How do I rearrange this trig formula to make y the subject? I am having trouble to take the $y$ out of the cosine.

$x = \cos(a+y)\times50$

Any help is appreciated.

Answer 1

$$x = \cos(a+y)\times50$$

Divide both sides by $50$:

$$\frac{x}{50} =\frac{ \cos(a+y)\times50}{50}$$

$$\frac{x}{50}=\cos(a+y)$$

Now take the inverse function of cosinus:

$$a+y=cos^{-1}\left(\frac{x}{50}\right)$$

Subtract by $a$:

$$y+a-a=cos^{-1}\left(\frac{x}{50}\right)-a$$

This means that

$$y=cos^{-1}\left(\frac{x}{50}\right)-a\:.$$

Answer 2

In plain english, $\sin(y) = ?$ is just asking, "what is the sine of the angle $y $?"

Similarly, I can ask the question "what is the angle whose sine is $y $?". This seems like a totally legit question, and we represent it as

$$\arcsin(y) = ? $$

The $\arcsin $ functions just asks for the angle that has the given sine. It can be seen as the function that undoes what $\sin $ did. Similarly for $\arccos $.

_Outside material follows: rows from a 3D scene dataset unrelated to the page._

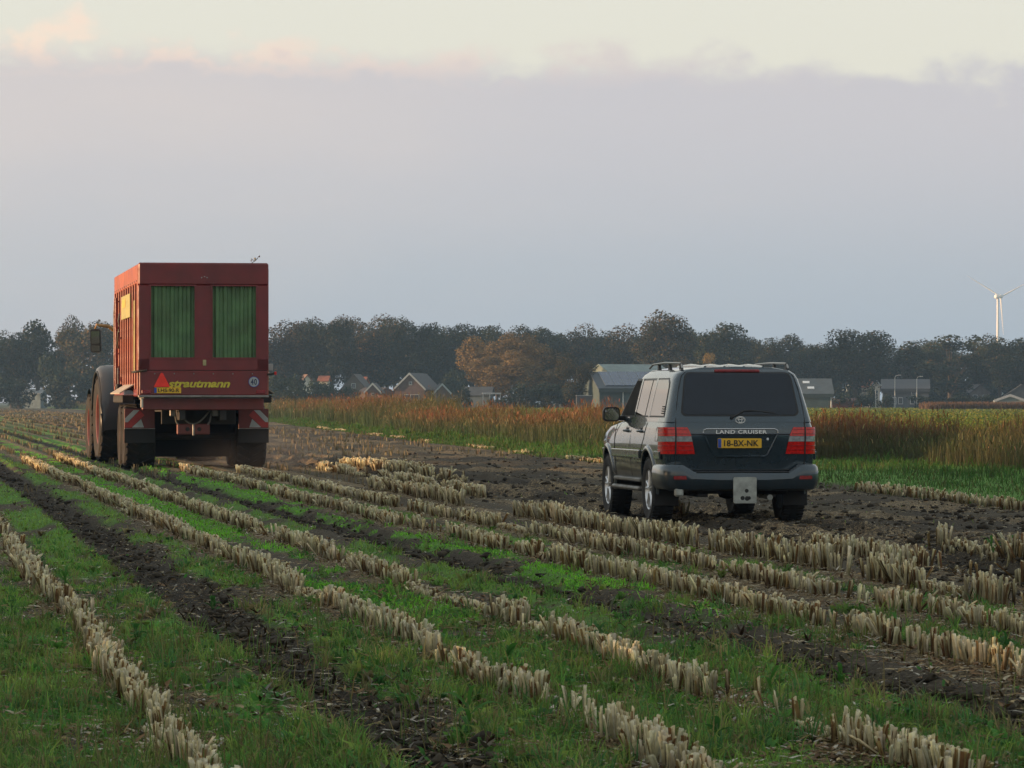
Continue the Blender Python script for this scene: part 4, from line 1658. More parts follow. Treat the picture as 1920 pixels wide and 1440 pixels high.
def long_barn(name, label, px0, Y, length, width, ridge_y, eave_y, rz, c_wall, c_roof, panels=0, skylights=(), group=None, pipe=None):
    """Long side towards the camera, left corner at px0. Parts: wall, roof (> solar_panel, skylight), gutter, downpipe."""
    zr, ze = py_z(ridge_y, Y + width / 2), py_z(eave_y, Y)
    t = thing(name, label, 'barn', (px_x(px0, Y), Y, -.05), rz, group)
    mw = pbr(name + '_wall', c_wall, .75, scale=.8, dirt=.2)
    mr = pbr(name + '_roof', c_roof, .6, scale=.8, dirt=.2)
    mb = MB()
    mb.prism([(0, 0), (width, 0), (width, ze), (width / 2, zr), (0, ze)], 'yz', 0, length)
    mb.build('wall', mw, t, 0)
    sl = math.atan2(zr - ze, width / 2)
    nz, ny = math.cos(sl), math.sin(sl)
    ro = MB()
    for s in (0, 1):
        yb = -.4 if s == 0 else width + .4
        zb = ze - .4 * math.tan(sl)
        sg = -1 if s == 0 else 1
        ro.prism([(width / 2, zr + .02), (yb, zb), (yb + sg * ny * .15, zb + nz * .15), (width / 2, zr + .15 / nz)], 'yz', -.3, length + .3)
    rf = ro.build('roof', mr, t, 0)
    g = MB()
    g.box((length / 2, -.5, ze - .35), (length + .4, .16, .5))
    g.build('gutter', pbr(name + '_gutter', tuple(c * .45 for c in c_wall), .5), t, 0)
    slope = math.hypot(width / 2, zr - ze)
    rotm = Matrix.Rotation(sl, 3, 'X')
    if panels:
        mp_ = pbr('solar_panel_glass', (.030, .055, .115), .12, spec=.8, var=.25, scale=2)
        n_in = 2
        pw = 1.32
        base = None
        for k in range(panels):
            for r_ in range(n_in):
                f = (r_ + .5) / n_in
                d = .35 + f * (slope - .55)
                cy_, cz_ = d * math.cos(sl), ze + d * math.sin(sl)
                if base is None:
                    p = MB()
                    p.box((0, 0, 0), (pw - .13, (slope - .55) / n_in - .05, .06))
                    base = p.mesh('solar_panel', 0)
                    base.materials.append(mp_)
                o = link('solar_panel', base, None, rf)
                o.location = (1.6 + k * pw, cy_ - ny * .26, cz_ + nz * .26)
                o.rotation_euler = (sl, 0, 0)
        rail = MB()
        for k in range(panels + 1):
            d = .35 + .5 * (slope - .55)
            rail.box((1.6 + (k - .5) * pw, d * math.cos(sl) - ny * .25, ze + d * math.sin(sl) + nz * .25), (.12, slope - .5, .05), 0, rotm)
        rail.build('panel_rail', pbr('aluminium_rail', (.16, .18, .21), .5, .3), rf, 0)
    for fx, f in skylights:
        p = MB()
        d = f * slope
        p.box((fx * length, d * math.cos(sl) - ny * .2, ze + d * math.sin(sl) + nz * .2), (1.0, .7, .08), 0, rotm)
        p.build('skylight', pbr('skylight_glass', (.75, .78, .8), .3), rf, 0)
    if pipe is not None:
        p = MB()
        p.tube([(pipe * length, -.12, 0), (pipe * length, -.12, ze - .2)], .09, 6)
        p.build('downpipe', pbr('zinc_pipe', (.5, .52, .53), .5), t, 0)
    return t


long_barn('solar_barn', 'green walled barn with blue solar panels on its roof, left behind the grey car', 1124, 560, 21, 11, 698.5, 727, R(11), (.045, .075, .080), (.052, .068, .085), panels=14, pipe=.16)
long_barn('high_barn', 'higher barn with a long pale green grey roof behind the solar barn', 1150, 660, 10.5, 12, 684, 703, R(20), (.13, .17, .16), (.17, .22, .215))
long_barn('dark_barn', 'dark green barn with two white skylights right behind the grey car', 1440, 600, 9.6, 9, 711, 737, R(0), (.085, .115, .105), (.075, .09, .095), skylights=((.62, .72), (.68, .32)), pipe=.985)
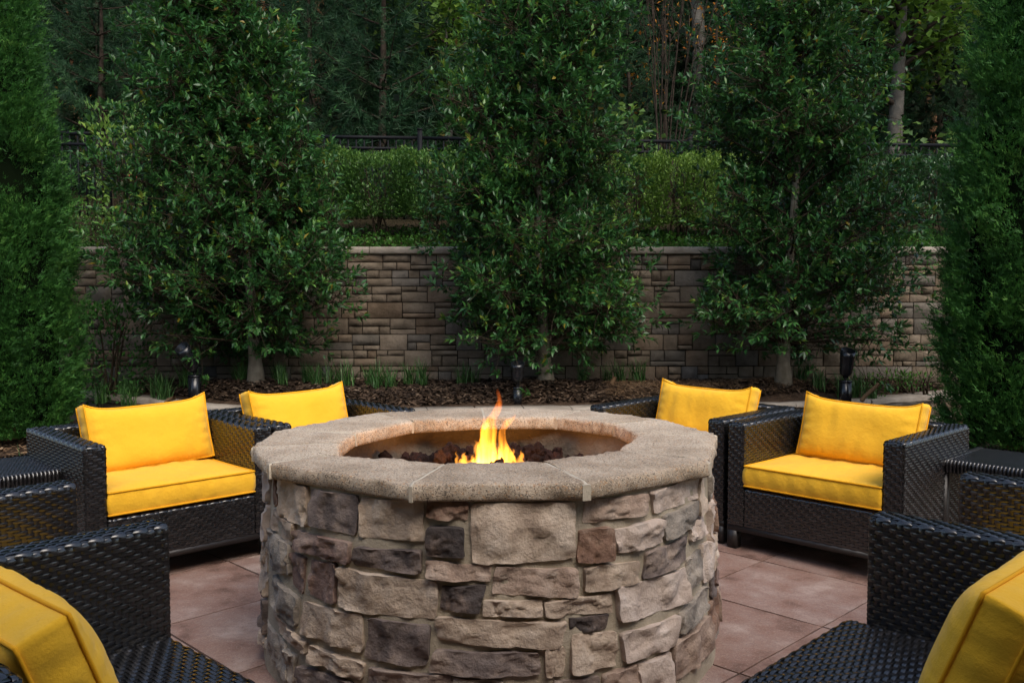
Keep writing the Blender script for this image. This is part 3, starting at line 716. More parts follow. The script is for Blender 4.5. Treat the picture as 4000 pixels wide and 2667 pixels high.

Simplify your expression to

$$\frac{x }{50} = \cos(y + a) $$

That is saying $\frac{x}{50}$ is the cosine of some angle $y+a $. So you ask yourself, what is the angle whose cosine is $\frac{x}{50} $? Well, from the previous sentence we already know it is $y+a $, and the question I worded can be written as

$$\arccos\left(\frac{x}{50}\right) = y+a $$

Which leaves you with an equation you can manipulate in order to isolate $y $.